• <
mewo_2022

Polskie śledztwo nie potwierdza rewelacji z Niemiec ws. sabotażu gazociągu Nord Stream

Strona główna Energetyka Morska, Wiatrowa, Offshore Wind, Offshore Oil&Gas Polskie śledztwo nie potwierdza rewelacji z Niemiec ws. sabotażu gazociągu Nord Stream

Partnerzy portalu

Polskie śledztwo nie potwierdza rewelacji z Niemiec o udziale załogi jachtu "Andromeda" i firmy należącej do Ukraińców w sabotażu gazociągu Nord Stream - podała w piątek "Rzeczpospolita".

Jak przypomniano w piątkowym wydaniu "Rz", "cztery państwa, w tym Polska, prowadzą własne postępowania, by ustalić sabotażystów, którzy we wrześniu 2022 r. wysadzili obie nitki gazociągu Nord Stream. Ostatnio media w Niemczech ujawniły, że wiodący trop niemieckich śledczych prowadzi przez Polskę do Ukrainy".

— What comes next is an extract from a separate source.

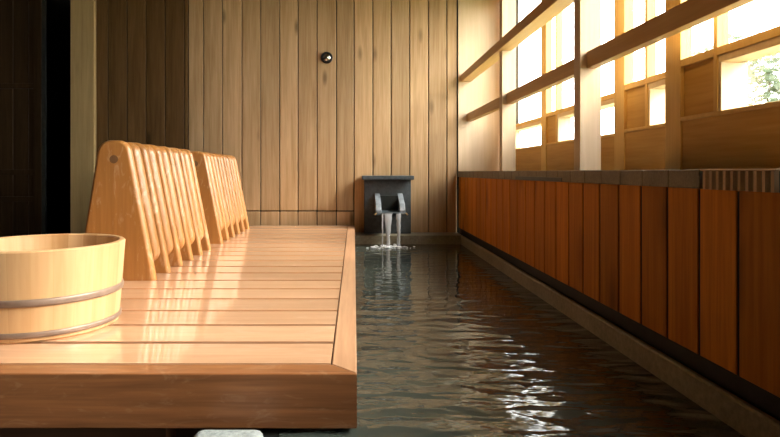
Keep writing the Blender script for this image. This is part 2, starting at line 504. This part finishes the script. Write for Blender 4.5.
lip = obj('lip', bm, 'black_stone', sp)
for s, x in ((-1, -.088), (1, .105)):
    bm = bmesh.new(); prism(bm, [(x, .1495), (x+s*.008, .140), (x+s*.001, .136), (x-s*.010, .1495)][::s], 'Y', -.220, -.200)
    obj('lip_tip', bm, 'brass', lip, label='brass coloured tip')

def stream(label, X, w0, w1, seed, yy=3.528):
    r = random.Random(seed)
    bm = bmesh.new(); rings = []
    z0, z1 = .548, WATER+.001
    for i in range(15):
        t = i/14
        w = w0 + (w1-w0)*min(1, t*1.6) + r.uniform(-.08, .08)*w0
        cx = X + r.uniform(-1, 1)*.0015; cy = yy - .012*math.sin(t*PI/2)
        z = z0 + (z1-z0)*t
        rings.append([bm.verts.new((cx + w*math.cos(a), cy + .55*min(w, .009)*math.sin(a), z)) for a in [2*PI*k/14 for k in range(14)]])
    for a, b in zip(rings, rings[1:]):
        for k in range(14): bm.faces.new((a[k], a[(k+1) % 14], b[(k+1) % 14], b[k]))
    bm.faces.new(rings[0]); bm.faces.new(rings[-1][::-1])
    bmesh.ops.recalc_face_normals(bm, faces=bm.faces[:])
    tag(obj('water_stream', bm, 'stream', smooth=60), label, 'water', 'streams falling from the spout')
stream('thin thread of water falling from the left end of the spout lip', .173, .005, .003, 1)
stream('broad stream of water falling from the middle of the spout lip', .207, .026, .012, 2)
stream('narrower stream of water falling from the right end of the spout lip', .271, .015, .010, 3)
bm = bmesh.new()
r = random.Random(5)
for k in range(160):
    c = r.choice([(.207, 3.51), (.207, 3.51), (.271, 3.51), (.18, 3.51)])
    a = r.uniform(0, 2*PI); d = abs(r.gauss(0, .03)); q = r.uniform(.002, .008)
    res = bmesh.ops.create_icosphere(bm, subdivisions=1, radius=1)
    for v in res['verts']:
        v.co = Vector((c[0]+math.cos(a)*d*1.5 + v.co.x*q*1.6, c[1]+math.sin(a)*d*1.5 + v.co.y*q*1.4, WATER + q*.6 + v.co.z*q*.55))
o = obj('splash_foam', bm, 'foam', smooth=80, kind='stuff'); tag(o, 'white splash foam where the spout water meets the pool', 'foam')

# ---------------------------------------------------------------- the deck
DT = .45; DX0, DX1 = -1.05, .005; DY0, DY1 = 1.007, 3.80
dk = thing('wooden_deck', 'low varnished slatted wooden deck running along the pool', 'deck', (0, DY0, 0))
def D(y): return y-DY0
# mitred border
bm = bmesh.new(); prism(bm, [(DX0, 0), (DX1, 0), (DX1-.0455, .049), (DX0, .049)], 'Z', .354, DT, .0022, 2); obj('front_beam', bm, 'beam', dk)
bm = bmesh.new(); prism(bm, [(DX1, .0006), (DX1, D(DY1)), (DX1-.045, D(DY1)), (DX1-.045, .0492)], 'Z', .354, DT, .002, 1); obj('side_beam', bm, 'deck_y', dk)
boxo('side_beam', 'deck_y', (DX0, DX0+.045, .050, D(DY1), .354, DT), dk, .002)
boxo('end_beam', 'deck', (DX0+.0455, DX1-.0455, D(3.722), D(DY1), .354, DT), dk, .002)
gy = 1.0565; pitch = .1372
while gy + pitch < 3.73:
    bm = bmesh.new(); box(bm, DX0+.046, DX1-.0475, D(gy)+.008, D(gy+pitch)-.009, DT-.026, DT-.0005, .0015, 2)
    obj('slat', bm, 'deck', dk, 35); gy += pitch
for X in (-.95, -.55, -.18): boxo('joist', 'joist', (X-.03, X+.03, .05, D(3.72), .354, DT-.0265), dk)
boxo('cross_beam', 'joist', (-.98, -.345, .06, .12, .27, .354), dk, .003)
boxo('cross_beam', 'joist', (-.98, -.17, 2.45, 2.51, .27, .354), dk, .003)
for x in (-.93, -.42):
    for y in (.06, 2.45): boxo('leg', 'joist', (x-.035, x+.035, y, y+.06, 0, .27), dk, .003)

# pale granite stone at the foot of the deck
bm = bmesh.new(); box(bm, -.268, -.150, .80, .985, 0, .368, .016, 3)
tag(obj('granite_block', bm, 'granite', smooth=50), 'pale grey granite block on the floor below the deck front', 'stone')

# ---------------------------------------------------------------- slatted backrests
def backrest_proto():
    t = thing('backrest', 'slatted wooden backrest nearer the bucket, the larger looking of two', 'backrest', (-.769, 1.867, DT), 'slatted backrests on the deck')
    full = rounded([(-.128, 0, 0), (.128, 0, 0), (.0405, .453, .042), (-.0545, .453, .042)])
    cut = .042
    xl = -.128 + (.0735)*cut/.453; xr = .128 - (.0875)*cut/.453
    short = rounded([(xl, cut, .045), (xr+.002, cut, .040), (.0425, .451, .042), (-.0545, .451, .042)])
    y = 0
    TL, TS, G = .034, .049, .0302
    for k in range(11):
        if k % 2 == 0:
            bm = bmesh.new(); prism(bm, full, 'Y', y, y+TL, .013, 4, .0005); obj('leg_board', bm, 'rest', t, 50); y += TL+G
        else:
            bm = bmesh.new(); prism(bm, short, 'Y', y, y+TS, .021, 5); obj('slat', bm, 'rest', t, 50); y += TS+G
    y -= G
    bm = bmesh.new(); lathe(bm, [(.0135, -.0012), (.0135, y+.001)], 24, (-.004, 0, .391), 'Y', close=False)
    obj('dowel', bm, 'plug', t, 50)
    return t
b1 = backrest_proto()
b2 = copy_thing(b1, (-.769, 2.827, DT))
b2['label'] = 'slatted wooden backrest farther back, between the first one and the plank wall'

# ---------------------------------------------------------------- bucket
bk = thing('wooden_bucket', 'round pale wooden bath bucket with two metal hoops on the deck', 'bucket', (-.72, 1.341, DT-.0005))
H = .19; RB, RT = .165, .179; TH = .016
def ro(z): return RB + (RT-RB)*z/H
bm = bmesh.new()
lathe(bm, [(RB-.004, 0), (RB, .004), (ro(.1), .1), (RT-.0005, H-.003), (RT-.004, H), (RT-TH+.003, H), (RT-TH, H-.003), (ro(.03)-TH, .03), (.001, .03), (.001, .012), (RB-TH-.006, .012), (RB-TH-.004, 0)], 96)
obj('body', bm, 'bucket', bk, 40)
for z, w in ((.083, .0155), (.0165, .012)):
    bm = bmesh.new()
    pr = []
    for k in range(9):
        a = PI*k/8 - PI/2
        pr.append((ro(z) + .0005 + .0035*math.cos(a)**.6 if abs(math.cos(a)) > 1e-6 else ro(z)+.0005, z + w*.5*math.sin(a)))
    pr += [(ro(z)-.002, z+w*.5), (ro(z)-.002, z-w*.5)]
    lathe(bm, pr, 96); obj('hoop', bm, 'hoop', bk, 50, label='dull metal hoop')

# ---------------------------------------------------------------- knob on the wall
kn = thing('wall_knob', 'small round metal knob in a dark ring on the plank wall', 'knob', (-.180, YW, 1.557))
bm = bmesh.new(); lathe(bm, [(.026, -.001), (.036, -.001), (.039, -.004), (.039, -.014), (.035, -.018), (.028, -.012)], 40, (0, 0, 0), 'Y'); obj('ring', bm, 'blackmetal', kn, 40)
bm = bmesh.new(); lathe(bm, [(.0275, -.001), (.0275, -.010), (.025, -.017), (.018, -.023), (.009, -.026), (.001, -.0265)], 32, (0, 0, 0), 'Y', close=False)
obj('dome', bm, 'metal', kn, 60)

# ---------------------------------------------------------------- garden outside the windows
boxo('ground', 'grass', (1.1, 14, -6, 16, -.1, -.02), **ST)
def shrub(label, x, y, h, rad, seed):
    r = random.Random(seed)
    t = thing('garden_shrub', label, 'shrub', (x, y, -.02), 'shrubs outside the windows')
    bm = bmesh.new()
    for k in range(5):
        a = 2*PI*k/5; 
        p0 = Vector((0, 0, 0)); p1 = Vector((math.cos(a)*rad*.4, math.sin(a)*rad*.4, h*.75))
        d = .018
        q = [bm.verts.new(p0+Vector((math.cos(j*PI/3)*d, math.sin(j*PI/3)*d, 0))) for j in range(6)]
        w = [bm.verts.new(p1+Vector((math.cos(j*PI/3)*d*.4, math.sin(j*PI/3)*d*.4, 0))) for j in range(6)]
        for j in range(6): bm.faces.new((q[j], q[(j+1) % 6], w[(j+1) % 6], w[j]))
    obj('stem', bm, 'bark', t)
    bm = bmesh.new()
    for k in range(4200):
        v = Vector((r.gauss(0, 1), r.gauss(0, 1), r.gauss(0, 1))).normalized()*r.uniform(.5, 1)
        p = Vector((v.x*rad, v.y*rad, h*.58 + v.z*h*.42))
        u = Vector((r.gauss(0, 1), r.gauss(0, 1), r.gauss(0, 1))).normalized()
        s = u.orthogonal().normalized(); l = r.uniform(.07, .12)
        bm.faces.new([bm.verts.new(p), bm.verts.new(p+u*l*.5+s*l*.28), bm.verts.new(p+u*l), bm.verts.new(p+u*l*.5-s*l*.28)])
    obj('foliage', bm, 'leaf', t)
shrub('pale green leafy shrub outside, seen through the nearest window pane', 4.6, 6.9, 2.5, .9, 11)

"Zamachowcy posługujący się fałszywymi paszportami mieli wynająć jacht Andromeda opłacony przez spółkę Feeria Lwowa z siedzibą w Warszawie, której udziałowcami są obywatele Ukrainy. Na stole w kajucie Andromedy śledczy znaleźli ślady materiałów wybuchowych, a spółka wygląda na słup" – podała w piątek "Rzeczpospolita", powołując się na media.

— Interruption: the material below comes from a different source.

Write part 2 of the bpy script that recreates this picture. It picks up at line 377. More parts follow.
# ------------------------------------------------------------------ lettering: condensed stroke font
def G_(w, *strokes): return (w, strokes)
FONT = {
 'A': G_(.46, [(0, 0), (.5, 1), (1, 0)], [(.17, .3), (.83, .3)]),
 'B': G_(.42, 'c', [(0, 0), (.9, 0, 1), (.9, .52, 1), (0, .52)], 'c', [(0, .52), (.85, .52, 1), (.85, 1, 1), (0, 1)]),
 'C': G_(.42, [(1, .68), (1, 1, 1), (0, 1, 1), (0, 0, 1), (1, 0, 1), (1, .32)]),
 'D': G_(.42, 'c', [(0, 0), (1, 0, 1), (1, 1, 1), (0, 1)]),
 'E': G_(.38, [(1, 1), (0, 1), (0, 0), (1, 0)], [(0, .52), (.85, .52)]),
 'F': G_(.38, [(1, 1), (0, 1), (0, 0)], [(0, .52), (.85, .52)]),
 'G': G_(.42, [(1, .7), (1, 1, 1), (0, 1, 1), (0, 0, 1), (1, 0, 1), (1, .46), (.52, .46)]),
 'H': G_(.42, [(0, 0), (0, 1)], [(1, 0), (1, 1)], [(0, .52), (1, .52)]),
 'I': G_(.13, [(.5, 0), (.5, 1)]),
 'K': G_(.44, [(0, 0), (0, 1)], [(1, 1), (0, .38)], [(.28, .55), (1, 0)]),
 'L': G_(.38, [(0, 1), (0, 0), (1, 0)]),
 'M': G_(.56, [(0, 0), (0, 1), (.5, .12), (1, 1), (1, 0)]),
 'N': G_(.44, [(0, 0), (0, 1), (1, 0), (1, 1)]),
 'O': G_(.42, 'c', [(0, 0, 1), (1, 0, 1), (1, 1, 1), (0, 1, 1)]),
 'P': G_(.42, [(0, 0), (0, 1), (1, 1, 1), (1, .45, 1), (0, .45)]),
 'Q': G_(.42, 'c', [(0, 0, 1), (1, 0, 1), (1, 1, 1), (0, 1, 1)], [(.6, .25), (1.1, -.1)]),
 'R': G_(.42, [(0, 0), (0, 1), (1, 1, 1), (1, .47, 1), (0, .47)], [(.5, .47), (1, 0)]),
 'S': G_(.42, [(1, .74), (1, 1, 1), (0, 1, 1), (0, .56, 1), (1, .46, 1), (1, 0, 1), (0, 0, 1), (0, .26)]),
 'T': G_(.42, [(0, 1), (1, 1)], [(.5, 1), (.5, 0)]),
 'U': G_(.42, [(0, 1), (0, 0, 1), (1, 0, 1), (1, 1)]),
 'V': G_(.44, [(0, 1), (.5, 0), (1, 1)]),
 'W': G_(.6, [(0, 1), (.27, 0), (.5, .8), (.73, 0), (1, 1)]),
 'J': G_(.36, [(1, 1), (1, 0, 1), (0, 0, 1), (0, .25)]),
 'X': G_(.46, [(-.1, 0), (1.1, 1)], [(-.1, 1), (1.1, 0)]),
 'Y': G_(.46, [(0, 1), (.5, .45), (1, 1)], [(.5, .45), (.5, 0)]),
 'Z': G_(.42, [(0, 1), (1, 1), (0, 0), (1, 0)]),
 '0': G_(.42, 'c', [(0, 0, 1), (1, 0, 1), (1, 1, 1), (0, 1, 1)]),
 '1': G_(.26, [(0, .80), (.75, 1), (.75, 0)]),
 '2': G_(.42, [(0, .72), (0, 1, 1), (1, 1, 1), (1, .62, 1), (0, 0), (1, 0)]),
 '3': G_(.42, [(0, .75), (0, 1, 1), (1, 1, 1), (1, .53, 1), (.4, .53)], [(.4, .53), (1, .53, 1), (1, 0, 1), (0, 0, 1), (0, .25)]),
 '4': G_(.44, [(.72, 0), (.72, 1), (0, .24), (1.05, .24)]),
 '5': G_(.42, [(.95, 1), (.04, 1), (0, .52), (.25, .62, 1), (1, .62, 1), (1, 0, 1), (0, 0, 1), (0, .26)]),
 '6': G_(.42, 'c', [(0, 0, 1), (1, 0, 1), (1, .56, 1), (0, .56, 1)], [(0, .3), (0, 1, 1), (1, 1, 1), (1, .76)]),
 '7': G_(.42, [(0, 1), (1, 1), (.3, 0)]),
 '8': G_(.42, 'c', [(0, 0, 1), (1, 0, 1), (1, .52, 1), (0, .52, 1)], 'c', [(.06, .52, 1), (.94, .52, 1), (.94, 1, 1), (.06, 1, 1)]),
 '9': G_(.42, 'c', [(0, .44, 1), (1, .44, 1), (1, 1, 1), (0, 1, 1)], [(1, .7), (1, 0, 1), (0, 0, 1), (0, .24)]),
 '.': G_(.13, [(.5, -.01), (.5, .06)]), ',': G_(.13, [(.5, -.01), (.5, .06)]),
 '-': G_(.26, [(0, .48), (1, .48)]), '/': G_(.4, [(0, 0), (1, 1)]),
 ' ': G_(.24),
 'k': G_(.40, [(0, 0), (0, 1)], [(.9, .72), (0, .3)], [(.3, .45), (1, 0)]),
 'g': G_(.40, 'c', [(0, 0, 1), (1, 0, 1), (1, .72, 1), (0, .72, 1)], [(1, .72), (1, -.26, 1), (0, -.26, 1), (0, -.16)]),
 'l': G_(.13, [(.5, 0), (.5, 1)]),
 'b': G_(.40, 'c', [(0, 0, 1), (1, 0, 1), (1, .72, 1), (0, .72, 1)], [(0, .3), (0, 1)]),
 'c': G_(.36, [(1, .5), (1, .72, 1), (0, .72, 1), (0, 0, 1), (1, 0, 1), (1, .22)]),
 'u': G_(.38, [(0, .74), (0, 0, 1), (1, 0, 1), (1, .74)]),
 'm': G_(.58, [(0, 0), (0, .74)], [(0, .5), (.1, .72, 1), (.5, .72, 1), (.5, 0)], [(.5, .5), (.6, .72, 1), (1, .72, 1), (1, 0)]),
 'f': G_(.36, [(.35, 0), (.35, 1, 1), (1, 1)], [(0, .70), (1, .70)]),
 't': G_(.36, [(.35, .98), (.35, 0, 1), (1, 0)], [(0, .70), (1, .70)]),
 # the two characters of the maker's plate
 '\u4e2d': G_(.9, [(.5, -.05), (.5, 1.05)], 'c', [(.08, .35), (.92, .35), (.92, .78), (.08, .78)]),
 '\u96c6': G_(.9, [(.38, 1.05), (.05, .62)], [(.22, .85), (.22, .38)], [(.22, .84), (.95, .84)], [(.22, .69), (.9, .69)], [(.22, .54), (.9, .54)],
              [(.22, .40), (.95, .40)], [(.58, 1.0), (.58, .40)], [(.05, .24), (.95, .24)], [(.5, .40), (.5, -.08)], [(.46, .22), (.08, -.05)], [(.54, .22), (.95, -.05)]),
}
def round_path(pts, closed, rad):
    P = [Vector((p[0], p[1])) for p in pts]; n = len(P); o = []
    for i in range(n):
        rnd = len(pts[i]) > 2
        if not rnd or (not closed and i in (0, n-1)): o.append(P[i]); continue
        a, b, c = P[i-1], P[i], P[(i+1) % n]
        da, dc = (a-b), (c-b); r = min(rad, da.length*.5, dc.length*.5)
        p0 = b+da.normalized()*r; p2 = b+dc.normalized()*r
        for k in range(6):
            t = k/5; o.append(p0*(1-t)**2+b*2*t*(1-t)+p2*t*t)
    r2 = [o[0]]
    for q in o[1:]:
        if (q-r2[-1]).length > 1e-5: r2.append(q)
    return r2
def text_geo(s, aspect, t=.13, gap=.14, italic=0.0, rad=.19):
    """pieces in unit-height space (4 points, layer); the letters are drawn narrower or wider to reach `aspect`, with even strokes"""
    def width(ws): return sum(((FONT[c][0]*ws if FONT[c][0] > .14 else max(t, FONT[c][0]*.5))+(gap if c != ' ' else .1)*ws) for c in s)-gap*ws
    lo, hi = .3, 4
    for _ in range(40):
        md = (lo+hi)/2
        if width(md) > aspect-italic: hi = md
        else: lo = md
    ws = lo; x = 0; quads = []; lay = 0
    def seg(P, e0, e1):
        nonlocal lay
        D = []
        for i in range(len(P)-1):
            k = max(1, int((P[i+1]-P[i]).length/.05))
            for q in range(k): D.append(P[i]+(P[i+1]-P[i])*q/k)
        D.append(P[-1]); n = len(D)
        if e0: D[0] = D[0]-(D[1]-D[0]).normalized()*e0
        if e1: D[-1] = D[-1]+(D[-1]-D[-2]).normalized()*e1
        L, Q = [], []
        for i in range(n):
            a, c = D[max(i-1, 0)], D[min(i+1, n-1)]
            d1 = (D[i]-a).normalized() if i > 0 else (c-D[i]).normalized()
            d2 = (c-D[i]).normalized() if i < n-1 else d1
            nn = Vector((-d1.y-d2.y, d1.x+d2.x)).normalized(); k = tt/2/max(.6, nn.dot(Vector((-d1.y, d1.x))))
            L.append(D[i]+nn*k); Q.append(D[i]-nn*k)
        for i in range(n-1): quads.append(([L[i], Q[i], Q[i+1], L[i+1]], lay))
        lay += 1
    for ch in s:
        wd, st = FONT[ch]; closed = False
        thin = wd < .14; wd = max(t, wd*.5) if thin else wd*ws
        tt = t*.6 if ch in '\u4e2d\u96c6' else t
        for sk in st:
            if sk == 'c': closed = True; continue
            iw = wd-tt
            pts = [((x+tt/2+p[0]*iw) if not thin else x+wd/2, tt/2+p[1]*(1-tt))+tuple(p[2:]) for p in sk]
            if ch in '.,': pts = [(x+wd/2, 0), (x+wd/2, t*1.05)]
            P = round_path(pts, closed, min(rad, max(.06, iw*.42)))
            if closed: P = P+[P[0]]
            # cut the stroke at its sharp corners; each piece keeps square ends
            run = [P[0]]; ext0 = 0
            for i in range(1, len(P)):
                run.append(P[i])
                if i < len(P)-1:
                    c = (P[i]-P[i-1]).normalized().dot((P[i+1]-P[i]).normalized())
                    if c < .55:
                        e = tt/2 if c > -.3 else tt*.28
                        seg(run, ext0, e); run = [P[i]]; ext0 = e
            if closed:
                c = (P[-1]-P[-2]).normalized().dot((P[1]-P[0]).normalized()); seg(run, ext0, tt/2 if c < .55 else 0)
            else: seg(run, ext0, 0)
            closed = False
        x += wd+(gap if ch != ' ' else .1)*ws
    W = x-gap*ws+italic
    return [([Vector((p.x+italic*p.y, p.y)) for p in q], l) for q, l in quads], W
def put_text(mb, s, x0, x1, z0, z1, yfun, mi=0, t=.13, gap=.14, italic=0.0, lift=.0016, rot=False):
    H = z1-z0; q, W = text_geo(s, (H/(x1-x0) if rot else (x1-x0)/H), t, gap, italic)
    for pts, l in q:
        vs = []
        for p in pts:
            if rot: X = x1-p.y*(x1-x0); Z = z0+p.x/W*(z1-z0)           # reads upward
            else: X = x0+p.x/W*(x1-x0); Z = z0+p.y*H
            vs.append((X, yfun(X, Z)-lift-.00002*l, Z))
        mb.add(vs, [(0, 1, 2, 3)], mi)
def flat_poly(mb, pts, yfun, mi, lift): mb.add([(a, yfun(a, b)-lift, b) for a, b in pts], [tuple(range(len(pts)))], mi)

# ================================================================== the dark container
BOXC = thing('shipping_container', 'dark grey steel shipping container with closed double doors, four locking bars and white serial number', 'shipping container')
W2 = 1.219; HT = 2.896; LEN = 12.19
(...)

"Oba wątki były sprawdzane i zdecydowanie nie są wiodące" – powiedziała "Rz" osoba znająca polskie śledztwo. Jak podała gazeta, człowiek ten "wskazuje, że osoby na jachcie zupełnie nie wyglądały na profesjonalistów, którzy mogliby wykonać takie zadanie. – Balowali, głośno się zachowywali". "Żaden profesjonalista tak ostentacyjnie nie zwracałby na siebie uwagi" – dodał rozmówca dziennika.

Jak dowiedziała się "Rz", "polska prokuratura i ABW ustaliły, że w rejonie wybuchu pływało kilkanaście jednostek rosyjskich przystosowanych do operacji podwodnych. Niektóre wyłączały transpondery, czyli urządzenia, które nadają sygnał i lokalizują statek na wodzie".

oloz/ mk/

Fot. Depositphotos

Partnerzy portalu

seaway7
aste_390x150_2023

Dziękujemy za wysłane grafiki.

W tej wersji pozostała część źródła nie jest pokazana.